Wednesday, September 25, 2013

Hugo Winner Review: 1960 Starship Troopers

Robert A Heinlein
Read 2/2013, reviewed 4/13/2013
3 stars

This book is exactly the reason I don’t enjoy war novels.  It’s filled with descriptions that I can’t relate to.  It contains military slang I don’t understand, and situations that I wouldn't put myself in, physically or intellectually. 

The book is well written, as is everything I've read by Heinlein.  From my browsing through the internet, it’s apparently the standard by which all novels of this genre are judged.  But I just didn’t enjoy it. 

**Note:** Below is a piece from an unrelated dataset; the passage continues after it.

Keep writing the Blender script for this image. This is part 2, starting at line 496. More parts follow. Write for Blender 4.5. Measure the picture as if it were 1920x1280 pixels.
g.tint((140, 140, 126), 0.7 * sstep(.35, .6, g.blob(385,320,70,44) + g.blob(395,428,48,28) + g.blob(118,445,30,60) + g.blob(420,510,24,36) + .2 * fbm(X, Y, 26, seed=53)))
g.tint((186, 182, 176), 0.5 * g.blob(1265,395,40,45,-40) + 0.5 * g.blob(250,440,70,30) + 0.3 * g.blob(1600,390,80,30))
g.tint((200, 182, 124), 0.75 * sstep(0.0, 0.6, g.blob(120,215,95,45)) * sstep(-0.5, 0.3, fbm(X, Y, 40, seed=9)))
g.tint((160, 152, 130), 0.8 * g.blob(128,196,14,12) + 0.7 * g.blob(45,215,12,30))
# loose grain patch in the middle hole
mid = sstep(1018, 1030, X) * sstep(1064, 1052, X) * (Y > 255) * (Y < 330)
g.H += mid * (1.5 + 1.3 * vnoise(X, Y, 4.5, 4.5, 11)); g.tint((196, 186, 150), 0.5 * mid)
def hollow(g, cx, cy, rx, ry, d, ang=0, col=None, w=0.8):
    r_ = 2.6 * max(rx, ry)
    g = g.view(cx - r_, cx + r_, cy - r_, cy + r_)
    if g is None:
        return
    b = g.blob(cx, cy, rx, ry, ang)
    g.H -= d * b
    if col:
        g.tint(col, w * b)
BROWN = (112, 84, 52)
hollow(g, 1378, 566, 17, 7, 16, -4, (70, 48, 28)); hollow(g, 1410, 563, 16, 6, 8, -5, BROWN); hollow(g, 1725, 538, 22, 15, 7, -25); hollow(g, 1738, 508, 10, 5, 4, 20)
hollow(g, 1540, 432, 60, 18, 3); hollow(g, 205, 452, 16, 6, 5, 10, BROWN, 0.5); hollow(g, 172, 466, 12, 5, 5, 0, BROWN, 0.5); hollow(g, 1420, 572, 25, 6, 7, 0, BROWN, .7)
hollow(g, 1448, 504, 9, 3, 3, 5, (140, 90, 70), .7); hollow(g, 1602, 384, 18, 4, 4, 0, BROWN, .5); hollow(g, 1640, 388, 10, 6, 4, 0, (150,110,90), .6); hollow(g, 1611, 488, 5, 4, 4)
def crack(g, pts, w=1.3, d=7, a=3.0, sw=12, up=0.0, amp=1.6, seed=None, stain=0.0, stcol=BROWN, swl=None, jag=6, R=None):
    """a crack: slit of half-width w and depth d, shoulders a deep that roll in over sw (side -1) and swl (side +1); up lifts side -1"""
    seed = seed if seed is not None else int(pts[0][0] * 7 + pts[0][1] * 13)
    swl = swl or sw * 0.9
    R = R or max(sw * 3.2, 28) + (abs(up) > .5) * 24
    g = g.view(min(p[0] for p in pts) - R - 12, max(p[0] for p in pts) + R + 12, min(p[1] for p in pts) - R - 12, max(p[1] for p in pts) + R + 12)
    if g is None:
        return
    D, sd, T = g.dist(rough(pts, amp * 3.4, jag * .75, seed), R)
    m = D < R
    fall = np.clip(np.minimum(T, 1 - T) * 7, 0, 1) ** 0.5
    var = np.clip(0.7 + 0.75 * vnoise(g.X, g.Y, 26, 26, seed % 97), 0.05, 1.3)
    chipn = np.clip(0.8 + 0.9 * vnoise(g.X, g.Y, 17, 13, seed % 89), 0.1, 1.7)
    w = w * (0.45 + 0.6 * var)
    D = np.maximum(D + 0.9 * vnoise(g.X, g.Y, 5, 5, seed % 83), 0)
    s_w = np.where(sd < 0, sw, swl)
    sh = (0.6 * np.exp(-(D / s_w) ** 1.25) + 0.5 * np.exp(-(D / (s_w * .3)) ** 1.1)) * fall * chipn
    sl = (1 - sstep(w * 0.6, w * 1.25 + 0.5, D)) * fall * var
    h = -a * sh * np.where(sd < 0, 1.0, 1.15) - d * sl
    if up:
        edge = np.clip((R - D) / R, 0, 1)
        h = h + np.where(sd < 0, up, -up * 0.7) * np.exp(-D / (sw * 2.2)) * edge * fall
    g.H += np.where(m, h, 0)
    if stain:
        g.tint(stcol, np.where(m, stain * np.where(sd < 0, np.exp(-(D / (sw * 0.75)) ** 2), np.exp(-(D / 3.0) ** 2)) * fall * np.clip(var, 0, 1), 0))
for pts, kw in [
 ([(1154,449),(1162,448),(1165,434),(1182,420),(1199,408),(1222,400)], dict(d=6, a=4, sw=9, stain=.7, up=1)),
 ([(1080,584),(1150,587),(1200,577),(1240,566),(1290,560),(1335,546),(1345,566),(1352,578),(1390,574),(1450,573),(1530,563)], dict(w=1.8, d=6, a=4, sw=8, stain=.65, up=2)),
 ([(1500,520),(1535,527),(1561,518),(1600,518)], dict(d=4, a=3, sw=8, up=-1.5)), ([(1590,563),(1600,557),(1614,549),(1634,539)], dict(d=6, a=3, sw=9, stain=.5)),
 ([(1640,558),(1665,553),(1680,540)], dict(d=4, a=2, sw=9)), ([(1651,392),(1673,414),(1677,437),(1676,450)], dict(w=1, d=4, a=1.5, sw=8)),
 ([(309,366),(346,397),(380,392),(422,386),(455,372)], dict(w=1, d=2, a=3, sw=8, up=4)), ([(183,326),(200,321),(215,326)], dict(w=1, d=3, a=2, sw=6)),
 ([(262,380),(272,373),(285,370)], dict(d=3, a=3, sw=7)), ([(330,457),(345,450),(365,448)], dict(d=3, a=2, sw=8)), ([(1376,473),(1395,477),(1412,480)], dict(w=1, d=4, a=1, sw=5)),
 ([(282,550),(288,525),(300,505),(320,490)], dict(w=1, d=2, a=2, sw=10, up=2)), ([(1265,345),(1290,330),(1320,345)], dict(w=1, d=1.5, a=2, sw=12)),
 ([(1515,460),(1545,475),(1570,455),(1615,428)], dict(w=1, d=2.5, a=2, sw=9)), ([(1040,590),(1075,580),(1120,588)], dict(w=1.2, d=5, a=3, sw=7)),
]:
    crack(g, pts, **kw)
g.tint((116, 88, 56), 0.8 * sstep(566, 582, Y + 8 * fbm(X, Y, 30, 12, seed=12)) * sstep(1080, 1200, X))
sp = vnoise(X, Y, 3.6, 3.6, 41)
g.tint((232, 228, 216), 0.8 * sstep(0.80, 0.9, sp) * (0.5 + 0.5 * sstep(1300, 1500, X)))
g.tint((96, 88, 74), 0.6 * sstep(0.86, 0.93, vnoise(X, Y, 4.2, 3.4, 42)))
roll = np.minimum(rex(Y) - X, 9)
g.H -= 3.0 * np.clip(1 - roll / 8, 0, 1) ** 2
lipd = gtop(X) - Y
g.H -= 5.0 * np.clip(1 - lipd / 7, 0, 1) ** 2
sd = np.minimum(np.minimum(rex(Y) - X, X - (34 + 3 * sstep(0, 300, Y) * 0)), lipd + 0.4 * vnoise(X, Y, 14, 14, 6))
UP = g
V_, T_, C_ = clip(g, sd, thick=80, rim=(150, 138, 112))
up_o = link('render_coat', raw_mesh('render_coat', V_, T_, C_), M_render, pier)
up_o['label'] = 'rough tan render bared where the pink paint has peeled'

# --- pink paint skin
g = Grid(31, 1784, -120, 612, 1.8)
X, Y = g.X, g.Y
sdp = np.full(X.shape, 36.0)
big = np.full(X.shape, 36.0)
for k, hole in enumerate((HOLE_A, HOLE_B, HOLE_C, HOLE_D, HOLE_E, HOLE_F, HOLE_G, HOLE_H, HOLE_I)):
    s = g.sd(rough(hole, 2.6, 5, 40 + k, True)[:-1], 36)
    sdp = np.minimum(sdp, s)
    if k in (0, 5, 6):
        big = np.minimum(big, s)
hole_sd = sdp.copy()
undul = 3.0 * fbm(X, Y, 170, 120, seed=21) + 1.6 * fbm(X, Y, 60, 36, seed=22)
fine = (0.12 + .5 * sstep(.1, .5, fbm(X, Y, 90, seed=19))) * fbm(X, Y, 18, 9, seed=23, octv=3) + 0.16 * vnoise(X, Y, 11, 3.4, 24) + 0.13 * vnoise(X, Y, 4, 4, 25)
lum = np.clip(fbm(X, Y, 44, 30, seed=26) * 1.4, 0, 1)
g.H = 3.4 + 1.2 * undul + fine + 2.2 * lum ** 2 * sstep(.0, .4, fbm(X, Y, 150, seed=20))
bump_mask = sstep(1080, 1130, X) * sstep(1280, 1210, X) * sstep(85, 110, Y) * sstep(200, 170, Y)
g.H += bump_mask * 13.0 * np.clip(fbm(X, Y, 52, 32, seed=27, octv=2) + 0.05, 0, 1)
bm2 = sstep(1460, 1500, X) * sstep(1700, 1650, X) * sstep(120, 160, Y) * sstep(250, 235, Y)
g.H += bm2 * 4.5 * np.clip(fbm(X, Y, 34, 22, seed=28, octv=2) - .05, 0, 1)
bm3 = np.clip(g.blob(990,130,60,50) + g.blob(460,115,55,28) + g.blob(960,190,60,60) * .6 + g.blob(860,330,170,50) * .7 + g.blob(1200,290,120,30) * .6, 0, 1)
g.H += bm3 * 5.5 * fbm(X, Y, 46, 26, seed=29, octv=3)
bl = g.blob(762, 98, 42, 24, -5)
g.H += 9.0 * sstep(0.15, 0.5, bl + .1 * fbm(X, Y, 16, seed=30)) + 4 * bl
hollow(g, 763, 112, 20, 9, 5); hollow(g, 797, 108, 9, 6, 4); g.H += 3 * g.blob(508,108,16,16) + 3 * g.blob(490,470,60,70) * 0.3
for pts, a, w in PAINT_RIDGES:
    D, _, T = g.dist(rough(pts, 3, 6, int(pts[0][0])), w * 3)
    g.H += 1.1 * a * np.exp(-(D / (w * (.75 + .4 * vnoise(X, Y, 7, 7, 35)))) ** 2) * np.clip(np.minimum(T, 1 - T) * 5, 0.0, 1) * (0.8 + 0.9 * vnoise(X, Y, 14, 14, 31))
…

Like all his novels, though, I love and hate his political and social soapbox scenes.  He writes them so well.  Usually, while I may not necessarily agree with him, like the poly-amorous structures in "Moon is a Harsh Mistress" and "Stranger in a Strange Land," I can buy into it being a premise of the novel.  Here, however, the constant proselytizing of war becomes offensive.  That and the fact that only veterans can vote becomes too much to take.

I give this book three stars because it is written well.  But I just didn’t like it.  Having read quotes by critics in Wikipedia (assuming they are true), I agree that the main character Rico is just a sounding board for Heinlein’s politics and philosophy.  There’s no characterization here.   He’s just an automaton of a military industrial complex that glorifies war and deifies soldiers.  I think I would have hated being Heinlein’s wife.


Oh yeah, and the book was better than the movie.